§ **What the exercise asks**:
Return the material exactly, first line through the line containing "BLACK, hd, False)", and nothing more. Pictures stay out.

§ **Stored data**:
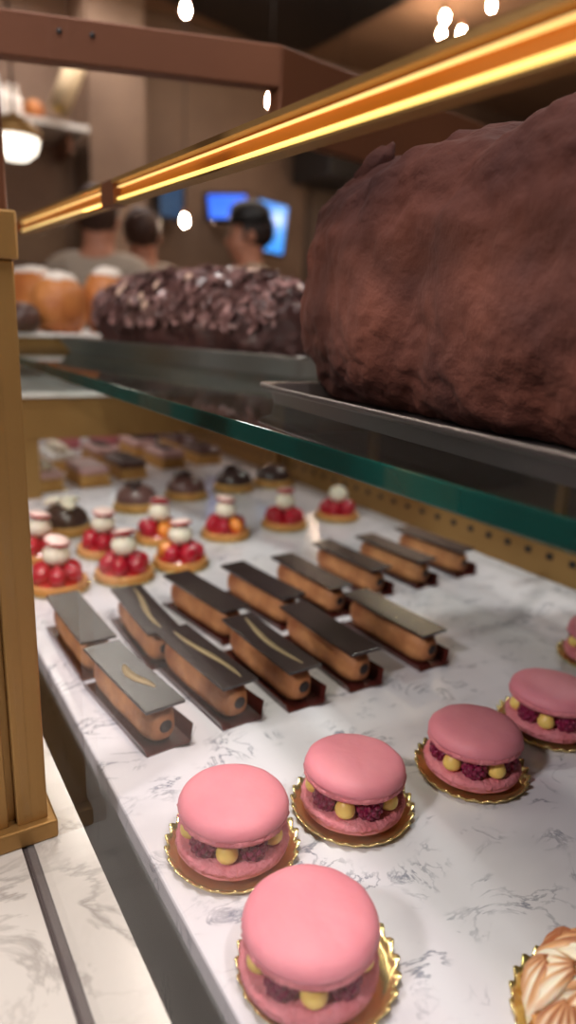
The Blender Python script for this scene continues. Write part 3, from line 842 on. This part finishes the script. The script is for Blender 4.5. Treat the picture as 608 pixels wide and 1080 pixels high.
# a small device on the back counter
bc = thing('back_counter', 'dark service counter behind the staff, below the screens', 'counter', (2.2, 4.0, Z0))
obj('carcass', bx(-1.5, 2.6, -.2, .30, 0, .98), DARKW, bc, False)
obj('worktop', bx(-1.52, 2.62, -.23, .31, .98, 1.02), BLACK, bc, False)
tb = thing('tablet', 'small lit blue tablet seen between the left and middle figures', 'tablet', (1.62, 3.88, .0705))
b = bx(-.06, .06, 0, .01, 0, .16); obj('case', b, BLACK, tb, False)
obj('display', bx(-.054, .054, -.002, 0, .008, .152), mat('tablet_glow', rgb(20, 40, 90), .3, emit=rgb(60, 140, 255), estr=1.6), tb, False)
# black hood on the wall
hd = thing('black_hood', 'black box hood on the far wall above the cocoa loaf', 'hood', (3.45, 4.6, 1.35))
obj('canopy', bx(-.47, .40, -.25, .26, 0, .34), BLACK, hd, False, bevel=.01)
obj('mounting_plate', bx(-.30, .25, .26, .40, .04, .30), BLACK, hd, False)

# shelf and goods made up in place of reflected pastries, upper left
ws = thing('reflection_shelf', 'pale made-up shelf with goods for reflected pastries in the upper left, below the bronze rail', 'shelf', (1.03, 4.72, 1.41))
obj('shelf_board', bx(-.5, .30, -.2, .28, -.03, 0), WHITEP, ws, False)
for x in (-.4, .2): obj('shelf_bracket', bx(x, x+.02, -.1, .28, -.14, -.03), BRASSD, ws, False)
for (x, w, h, m, lab) in ((.80, .14, .20, WHITEP, 'white bag for reflected pastry at the left of the made-up shelf'),
                     (.925, .09, .16, SUGAR, 'lower white bag for reflected pastry in the middle of the made-up shelf'),):
    t = thing('reflection_bag', lab, 'bag', (x, 4.68, 1.4102), .1, 'bags for reflected pastries on the made-up shelf')
    b = BM(); vs = []
    for z, k in ((0, 1), (h*.55, 1.06), (h*.85, .9), (h, .8)):
        vs.append([b.verts.new((sx*w/2*k, sy*.05*(1 if z < h*.8 else .35), z)) for sx, sy in ((-1, -1), (1, -1), (1, 1), (-1, 1))])
    for i in range(3):
        for k in range(4): b.faces.new((vs[i][k], vs[i][(k+1) % 4], vs[i+1][(k+1) % 4], vs[i+1][k]))
    b.faces.new(vs[0][::-1]); b.faces.new(vs[-1])
    obj('bag_body', b, m, t, False)
    obj('folded_top', bx(-w*.36, w*.36, -.022, .022, h, h+.02), m, t, False)
t = thing('reflection_loaf', 'brown loaf for reflected pastry on the made-up shelf between the white bag and the roll', 'bread', (1.045, 4.66, 1.4102), .1)
obj('crust', loaf_mesh(.14, .11, .13, 30, 28, (), .004, 20., 3., 2.4), BREAD, t)
t = thing('reflection_roll', 'pale roll with a yellow core for the reflection, leaning on the made-up shelf', 'roll', (1.15, 4.50, 1.470), 0)
t.rotation_euler = Vector((0, 1, 0)).rotation_difference(Vector((.42, .25, .87))).to_euler()
KRAFT = mat('kraft_paper', rgb(196, 172, 136), .7); YEL = mat('yellow_core', rgb(226, 184, 66), .5)
b = BM()
def ring(bm, r0, r1, y0, y1, zc, n=28):
    M = Matrix.Translation((0, y0, zc)) @ Matrix.Rotation(-PI/2, 4, 'X')
    return lathe(bm, [(r0, 0), (r1, 0), (r1, y1-y0), (r0, y1-y0)], n, M=M, closed=True)
obj('paper', ring(BM(), .025, .060, 0, .36, 0), KRAFT, t)
obj('core', ring(BM(), .014, .0248, -.012, .37, 0), YEL, t)

# pendant lamp at the far left
PGLOW = mat('lamp_glow', rgb(255, 250, 236), .5, emit=rgb(255, 244, 226), estr=2.6)
pl = thing('pendant_lamp', 'brass pendant lamp with a glowing white bowl at the left edge behind the post', 'lamp', (.478, 2.4, .80), 0, 'brass pendant lamps')
obj('glass_bowl', lathe(BM(), [(.004, -.045), (.035, -.040), (.062, -.018), (.070, .008), (.070, .020)], 36), PGLOW, pl)
obj('brass_shade', lathe(BM(), [(.072, .020), (.084, .026), (.078, .042), (.045, .072), (.014, .082), (.008, .09)], 36), BRASS, pl)
obj('cord', tube(BM(), [(0, 0, .09), (0, 0, 1.5)], .004, 8), BLACK, pl)

def pendant(label, x, y, z):
    r = dup(pl, (x, y, z), 0, label)
    return r
BULB = mat('bulb_glow', rgb(255, 236, 214), .5, emit=rgb(255, 222, 190), estr=320)
def bulb(label, x, y, z):
    t = thing('pendant_bulb', label, 'bulb', (x, y, z), 0, 'bare hanging bulbs')
    obj('glass', lathe(BM(), [(.003, -.030), (.011, -.025), (.016, -.011), (.015, .004), (.009, .018), (.008, .022)], 20), BULB, t)
    obj('socket', lathe(BM(), [(.010, .022), (.011, .050), (.004, .058)], 16), BRASSD, t)
    obj('cord', tube(BM(), [(0, 0, .058), (0, 0, Z1-z)], .0025, 6), BLACK, t)
for x, y, z, lab in ((2.987, 3.3, 2.003, 'bare hanging bulb upper one of the close pair at top right of centre'),
                (3.375, 3.75, 2.137, 'bare hanging bulb lower left one of the close pair at the top'),
                (3.120, 3.3, 1.955, 'bare hanging bulb lowest and right of the close pair, just above the light bar'),
                (3.336, 3.3, 2.142, 'bare hanging bulb at the very top, farthest right'),
                (1.886, 3.3, 1.385, 'bare hanging bulb alone at the right end of the bronze rail'),
                (1.428, 3.3, 1.665, 'bare hanging bulb just above the bronze rail at the top'),
                (1.553, 3.6, .8225, 'bare hanging bulb low between the figures beside the teal screen'),
                (2.95, 4.2, 1.12, 'bare hanging bulb small and bluish-white over the cyan screen')):
    bulb(lab, x, y, z)

# unseen ceiling downlights, added to light the counter
DL = mat('downlight_glow', rgb(255, 244, 230), .5, emit=rgb(255, 240, 224), estr=12)
def area(name, loc, size, power, col, target, sy=None):
    l = bpy.data.lights.new(name, 'AREA'); l.energy = power; l.color = col
    l.size = size
    if sy: l.shape = 'RECTANGLE'; l.size_y = sy
    o = bpy.data.objects.new(name, l); C.objects.link(o); o.location = loc
    o.rotation_euler = (Vector(target)-Vector(loc)).to_track_quat('-Z', 'Y').to_euler()
    return o
def downlight(label, x, y, power, target, col=(1, .93, .86), size=.16):
    t = thing('added_downlight', label, 'downlight', (x, y, Z1), 0, 'added round ceiling downlights')
    obj('rim', lathe(BM(), [(.105, 0), (.112, -.012), (.09, -.016), (.085, 0)], 30, closed=True), BRASSD, t)
    obj('lens', lathe(BM(), [(.02, -.006), (.086, -.006), (.086, -.001), (.02, -.001)], 30), DL, t)
    area('downlight', (x, y, Z1-.03), size, power, col, target)
downlight('added round ceiling downlight in front of the case on the customer side', -.05, .50, 24, (.25, .45, 0), (1, .95, .93))
downlight('added round ceiling downlight over the near end of the case', .3, -.7, 20, (.25, .3, 0), (1, .95, .93))
downlight('added round ceiling downlight over the right of the counter', 2.2, 1.2, 24, (.8, .8, 0))
for x, y, lab in ((-1.15, .05, 'added brass pendant lamp on the customer side beside the near end of the case'), (-1.15, 1.25, 'added brass pendant lamp on the customer side beyond the brass post')):  # unseen pendants, added to light the macarons under the shelf
    pendant(lab, x, y, 1.30)
    area('pendant_fill_light', (x, y, 1.22), .16, 17 if y < 1 else 2, (1, .95, .94), (.45, y+.2, 0))
DRUM = mat('drum_diffuser', rgb(255, 250, 246), .5, emit=rgb(255, 247, 242), estr=12.0)  # unseen drum lamps, added for the grey sheen on the eclair plaques
DSHADE = mat('glowing_drum_fabric', rgb(240, 226, 204), .8, emit=rgb(255, 230, 205), estr=1.6)  # shade glow added to brighten the ceiling
for x, y, lab in ((.95, 4.50, 'added wide white drum lamp on the ceiling closest to the far wall'),
                  (1.80, 3.75, 'added wide white drum lamp on the ceiling farthest from the far wall'),
                  (1.36, 4.15, 'added wide white drum lamp on the ceiling, middle one of three')):
    t = thing('added_drum_lamp', lab, 'ceiling lamp', (x, y, Z1), 0, 'added drum lamps over the staff')
    obj('shade', lathe(BM(), [(.25, 0), (.26, 0), (.26, -.14), (.25, -.14)], 40, closed=True), DSHADE, t)
    obj('diffuser', lathe(BM(), [(.05, -.132), (.249, -.132), (.249, -.126), (.05, -.126)], 40), DRUM, t)
def strip_light(name, y, L, power, col):
    l = bpy.data.lights.new(name, 'AREA'); l.energy = power; l.color = col; l.shape = 'RECTANGLE'; l.size = .004; l.size_y = L
    o = bpy.data.objects.new(name, l); C.objects.link(o)
    o.location = (BXX+.001, y, .3915+(y-.16)*BS-.0096); o.rotation_euler = (0, 0, 0)
strip_light('led_light', .2, .80, 1.35, (1, .87, .72))
strip_light('led_light_far', .82, .34, .75, (1, .90, .78))
area('riser_area_light', (.42, 1.6, .168), .3, .5, (1, .90, .80), (.42, 1.6, 0), .6)  # bare area light under the riser top, no fixture there

w = bpy.data.worlds.new('room_air'); w.use_nodes = True
w.node_tree.nodes['Background'].inputs[0].default_value = (.5, .42, .36, 1); w.node_tree.nodes['Background'].inputs[1].default_value = .22
sc.world = w

# ------------------------------------------------------------------ camera
F_, v1 = 716., Vector((-461., -215., 716.))
v2 = Vector((1180., -145.693, 716.))
d1 = v1.normalized(); d2 = v2.normalized(); up = d1.cross(d2)
if up.y > 0: up = -up
Rw = Matrix((d2, d1, up))          # camera (x right, y down, z forward) -> world
cx = Rw @ Vector((1, 0, 0)); cy = Rw @ Vector((0, -1, 0)); cz = Rw @ Vector((0, 0, -1))
cam = bpy.data.cameras.new('camera'); co = bpy.data.objects.new('camera', cam); C.objects.link(co)
co.matrix_world = Matrix(((cx.x, cy.x, cz.x, 0), (cx.y, cy.y, cz.y, 0), (cx.z, cy.z, cz.z, .30), (0, 0, 0, 1)))
cam.sensor_fit = 'VERTICAL'; cam.sensor_height = 36; cam.lens = 36*F_/1080
cam.clip_start = .01
cam.dof.use_dof = True; cam.dof.focus_distance = .40; cam.dof.aperture_fstop = 3.6
sc.camera = co

sc.view_settings.view_transform = 'Standard'; sc.view_settings.look = 'None'
sc.view_settings.exposure = 0; sc.view_settings.gamma = 1; sc.view_settings.use_curve_mapping = False
sc.cycles.use_denoising = True
sc.cycles.transparent_max_bounces = 24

§ **Finished exercise**:
The Blender Python script for this scene continues. Write part 3, from line 842 on. This part finishes the script. The script is for Blender 4.5. Treat the picture as 608 pixels wide and 1080 pixels high.
# a small device on the back counter
bc = thing('back_counter', 'dark service counter behind the staff, below the screens', 'counter', (2.2, 4.0, Z0))
obj('carcass', bx(-1.5, 2.6, -.2, .30, 0, .98), DARKW, bc, False)
obj('worktop', bx(-1.52, 2.62, -.23, .31, .98, 1.02), BLACK, bc, False)
tb = thing('tablet', 'small lit blue tablet seen between the left and middle figures', 'tablet', (1.62, 3.88, .0705))
b = bx(-.06, .06, 0, .01, 0, .16); obj('case', b, BLACK, tb, False)
obj('display', bx(-.054, .054, -.002, 0, .008, .152), mat('tablet_glow', rgb(20, 40, 90), .3, emit=rgb(60, 140, 255), estr=1.6), tb, False)
# black hood on the wall
hd = thing('black_hood', 'black box hood on the far wall above the cocoa loaf', 'hood', (3.45, 4.6, 1.35))
obj('canopy', bx(-.47, .40, -.25, .26, 0, .34), BLACK, hd, False, bevel=.01)
obj('mounting_plate', bx(-.30, .25, .26, .40, .04, .30), BLACK, hd, False)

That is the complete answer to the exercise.